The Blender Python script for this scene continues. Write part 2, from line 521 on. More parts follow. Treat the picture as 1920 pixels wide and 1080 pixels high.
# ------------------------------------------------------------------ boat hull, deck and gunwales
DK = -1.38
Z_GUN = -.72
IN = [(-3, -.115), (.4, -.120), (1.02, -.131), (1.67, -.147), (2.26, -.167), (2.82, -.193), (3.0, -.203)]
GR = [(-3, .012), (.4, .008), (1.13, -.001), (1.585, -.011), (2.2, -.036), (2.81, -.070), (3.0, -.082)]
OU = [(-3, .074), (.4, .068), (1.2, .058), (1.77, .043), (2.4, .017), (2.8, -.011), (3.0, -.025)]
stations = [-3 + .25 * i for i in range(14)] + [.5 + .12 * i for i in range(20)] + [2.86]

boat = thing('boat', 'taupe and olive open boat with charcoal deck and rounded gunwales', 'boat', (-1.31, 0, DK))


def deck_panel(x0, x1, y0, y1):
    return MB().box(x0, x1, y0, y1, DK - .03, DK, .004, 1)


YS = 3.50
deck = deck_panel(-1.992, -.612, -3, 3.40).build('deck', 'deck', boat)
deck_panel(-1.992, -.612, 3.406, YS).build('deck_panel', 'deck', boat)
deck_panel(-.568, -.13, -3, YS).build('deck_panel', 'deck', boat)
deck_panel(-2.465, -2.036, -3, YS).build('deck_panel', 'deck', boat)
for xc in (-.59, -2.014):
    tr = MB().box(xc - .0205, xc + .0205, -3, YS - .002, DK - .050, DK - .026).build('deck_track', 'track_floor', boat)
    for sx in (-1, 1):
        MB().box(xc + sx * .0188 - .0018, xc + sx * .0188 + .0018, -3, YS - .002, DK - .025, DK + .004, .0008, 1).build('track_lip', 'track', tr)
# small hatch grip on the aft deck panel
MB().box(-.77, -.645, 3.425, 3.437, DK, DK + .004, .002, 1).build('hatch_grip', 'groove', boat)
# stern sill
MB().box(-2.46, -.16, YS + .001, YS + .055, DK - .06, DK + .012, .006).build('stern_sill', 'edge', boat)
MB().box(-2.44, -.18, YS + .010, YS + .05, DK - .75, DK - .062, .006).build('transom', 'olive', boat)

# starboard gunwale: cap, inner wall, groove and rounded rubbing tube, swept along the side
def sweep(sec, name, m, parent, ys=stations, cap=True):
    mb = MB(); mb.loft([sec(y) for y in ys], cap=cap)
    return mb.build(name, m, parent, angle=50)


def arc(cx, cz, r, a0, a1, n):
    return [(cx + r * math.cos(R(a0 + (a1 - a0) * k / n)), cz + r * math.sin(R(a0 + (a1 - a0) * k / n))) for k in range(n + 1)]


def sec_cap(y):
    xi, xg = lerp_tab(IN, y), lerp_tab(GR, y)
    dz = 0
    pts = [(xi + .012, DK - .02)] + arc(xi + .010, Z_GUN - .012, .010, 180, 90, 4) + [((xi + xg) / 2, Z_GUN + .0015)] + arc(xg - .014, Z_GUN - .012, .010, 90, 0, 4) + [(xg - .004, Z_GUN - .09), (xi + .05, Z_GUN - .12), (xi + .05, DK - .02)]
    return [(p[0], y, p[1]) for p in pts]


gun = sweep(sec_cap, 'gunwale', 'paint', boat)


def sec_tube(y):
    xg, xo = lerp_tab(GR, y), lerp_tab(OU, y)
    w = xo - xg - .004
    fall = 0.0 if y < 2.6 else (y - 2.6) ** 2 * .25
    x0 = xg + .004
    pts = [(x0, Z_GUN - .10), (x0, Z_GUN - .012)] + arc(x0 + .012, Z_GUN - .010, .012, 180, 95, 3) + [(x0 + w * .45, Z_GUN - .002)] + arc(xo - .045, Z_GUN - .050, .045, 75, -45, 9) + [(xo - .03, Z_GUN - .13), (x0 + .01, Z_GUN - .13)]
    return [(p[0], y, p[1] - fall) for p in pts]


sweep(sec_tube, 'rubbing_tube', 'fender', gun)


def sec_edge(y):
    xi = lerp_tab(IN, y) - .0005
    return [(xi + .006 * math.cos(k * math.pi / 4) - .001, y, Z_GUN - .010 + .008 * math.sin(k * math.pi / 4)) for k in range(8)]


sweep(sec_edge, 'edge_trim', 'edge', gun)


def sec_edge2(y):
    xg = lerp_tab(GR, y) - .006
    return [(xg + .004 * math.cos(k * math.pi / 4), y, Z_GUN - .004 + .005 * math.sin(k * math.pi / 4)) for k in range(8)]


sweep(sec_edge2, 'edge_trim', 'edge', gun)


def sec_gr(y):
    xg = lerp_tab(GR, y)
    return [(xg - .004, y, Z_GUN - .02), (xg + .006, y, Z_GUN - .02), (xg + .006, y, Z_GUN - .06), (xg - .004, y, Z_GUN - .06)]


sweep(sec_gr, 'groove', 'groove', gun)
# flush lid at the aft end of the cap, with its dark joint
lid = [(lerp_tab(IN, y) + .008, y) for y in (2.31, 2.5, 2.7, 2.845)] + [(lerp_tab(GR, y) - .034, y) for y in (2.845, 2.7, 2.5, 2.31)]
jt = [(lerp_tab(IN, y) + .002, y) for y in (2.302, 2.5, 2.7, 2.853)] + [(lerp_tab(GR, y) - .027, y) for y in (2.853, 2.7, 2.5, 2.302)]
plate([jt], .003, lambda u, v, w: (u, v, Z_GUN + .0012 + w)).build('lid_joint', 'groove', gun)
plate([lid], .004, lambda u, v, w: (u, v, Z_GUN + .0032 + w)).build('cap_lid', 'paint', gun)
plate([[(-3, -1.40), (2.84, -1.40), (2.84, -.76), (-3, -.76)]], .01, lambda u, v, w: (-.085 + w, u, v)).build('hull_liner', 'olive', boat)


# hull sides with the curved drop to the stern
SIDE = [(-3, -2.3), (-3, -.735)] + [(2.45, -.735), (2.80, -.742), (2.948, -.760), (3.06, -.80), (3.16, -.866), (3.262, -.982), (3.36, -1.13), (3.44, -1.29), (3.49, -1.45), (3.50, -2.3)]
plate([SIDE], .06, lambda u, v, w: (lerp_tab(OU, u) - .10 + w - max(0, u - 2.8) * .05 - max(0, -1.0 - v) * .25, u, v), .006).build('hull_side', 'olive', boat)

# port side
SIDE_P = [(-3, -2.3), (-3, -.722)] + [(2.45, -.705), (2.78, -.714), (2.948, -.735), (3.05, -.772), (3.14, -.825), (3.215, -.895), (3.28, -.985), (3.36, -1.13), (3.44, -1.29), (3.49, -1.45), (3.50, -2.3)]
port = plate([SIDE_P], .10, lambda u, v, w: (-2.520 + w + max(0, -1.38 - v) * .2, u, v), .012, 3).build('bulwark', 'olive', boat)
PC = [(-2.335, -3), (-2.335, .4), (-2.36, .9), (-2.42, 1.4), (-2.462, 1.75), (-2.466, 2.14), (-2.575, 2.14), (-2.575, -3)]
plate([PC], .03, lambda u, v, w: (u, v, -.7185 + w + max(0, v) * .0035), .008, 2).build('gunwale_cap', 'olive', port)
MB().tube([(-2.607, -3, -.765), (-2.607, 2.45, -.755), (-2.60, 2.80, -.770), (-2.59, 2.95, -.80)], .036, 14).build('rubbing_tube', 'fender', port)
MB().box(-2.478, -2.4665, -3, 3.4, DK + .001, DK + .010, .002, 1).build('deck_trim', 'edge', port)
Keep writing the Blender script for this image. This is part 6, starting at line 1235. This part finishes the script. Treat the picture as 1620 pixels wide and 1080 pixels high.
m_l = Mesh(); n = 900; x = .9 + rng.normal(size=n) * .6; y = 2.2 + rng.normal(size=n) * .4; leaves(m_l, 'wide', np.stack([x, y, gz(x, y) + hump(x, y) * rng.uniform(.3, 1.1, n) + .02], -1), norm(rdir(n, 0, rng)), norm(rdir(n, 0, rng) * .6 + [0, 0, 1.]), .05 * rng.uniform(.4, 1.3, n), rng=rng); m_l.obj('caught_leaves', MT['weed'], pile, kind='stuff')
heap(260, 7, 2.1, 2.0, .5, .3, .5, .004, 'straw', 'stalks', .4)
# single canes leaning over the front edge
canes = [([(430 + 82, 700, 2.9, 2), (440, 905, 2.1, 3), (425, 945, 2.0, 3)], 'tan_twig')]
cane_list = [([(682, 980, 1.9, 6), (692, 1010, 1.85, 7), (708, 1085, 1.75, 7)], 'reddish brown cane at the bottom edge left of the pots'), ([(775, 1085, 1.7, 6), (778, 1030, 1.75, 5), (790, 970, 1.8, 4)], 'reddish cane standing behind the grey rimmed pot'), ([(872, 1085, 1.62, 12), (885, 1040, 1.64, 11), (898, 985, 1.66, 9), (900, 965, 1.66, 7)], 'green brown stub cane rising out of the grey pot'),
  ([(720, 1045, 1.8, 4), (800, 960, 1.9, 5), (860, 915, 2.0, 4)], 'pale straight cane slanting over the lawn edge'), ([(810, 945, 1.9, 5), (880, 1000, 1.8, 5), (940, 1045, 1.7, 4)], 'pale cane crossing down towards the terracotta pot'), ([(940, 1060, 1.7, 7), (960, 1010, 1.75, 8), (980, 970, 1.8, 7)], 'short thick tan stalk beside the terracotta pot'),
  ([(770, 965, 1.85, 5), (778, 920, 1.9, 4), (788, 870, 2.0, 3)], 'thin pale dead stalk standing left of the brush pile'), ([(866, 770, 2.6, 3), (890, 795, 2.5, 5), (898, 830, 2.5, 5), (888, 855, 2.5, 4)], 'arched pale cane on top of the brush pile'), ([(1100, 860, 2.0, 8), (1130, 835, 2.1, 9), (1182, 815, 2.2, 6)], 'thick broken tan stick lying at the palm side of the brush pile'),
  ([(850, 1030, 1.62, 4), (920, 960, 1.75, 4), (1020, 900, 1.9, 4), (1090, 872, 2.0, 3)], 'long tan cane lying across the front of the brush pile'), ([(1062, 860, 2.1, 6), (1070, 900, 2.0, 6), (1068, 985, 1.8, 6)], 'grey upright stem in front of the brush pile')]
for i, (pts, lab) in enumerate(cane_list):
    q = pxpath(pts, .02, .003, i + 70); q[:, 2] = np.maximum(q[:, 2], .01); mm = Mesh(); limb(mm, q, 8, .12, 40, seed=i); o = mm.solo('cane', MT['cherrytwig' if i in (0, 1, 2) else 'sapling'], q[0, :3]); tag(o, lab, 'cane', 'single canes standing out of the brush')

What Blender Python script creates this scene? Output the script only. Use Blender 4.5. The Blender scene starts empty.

----------------------------------------

Print exactly, and only, the lines beginning at the top of the listing and ending at the line with "return MB().box(x0, x1, y0, y1, DK".

The Blender Python script for this scene continues. Write part 2, from line 521 on. More parts follow. Treat the picture as 1920 pixels wide and 1080 pixels high.
# ------------------------------------------------------------------ boat hull, deck and gunwales
DK = -1.38
Z_GUN = -.72
IN = [(-3, -.115), (.4, -.120), (1.02, -.131), (1.67, -.147), (2.26, -.167), (2.82, -.193), (3.0, -.203)]
GR = [(-3, .012), (.4, .008), (1.13, -.001), (1.585, -.011), (2.2, -.036), (2.81, -.070), (3.0, -.082)]
OU = [(-3, .074), (.4, .068), (1.2, .058), (1.77, .043), (2.4, .017), (2.8, -.011), (3.0, -.025)]
stations = [-3 + .25 * i for i in range(14)] + [.5 + .12 * i for i in range(20)] + [2.86]

boat = thing('boat', 'taupe and olive open boat with charcoal deck and rounded gunwales', 'boat', (-1.31, 0, DK))


def deck_panel(x0, x1, y0, y1):
    return MB().box(x0, x1, y0, y1, DK - .03, DK, .004, 1)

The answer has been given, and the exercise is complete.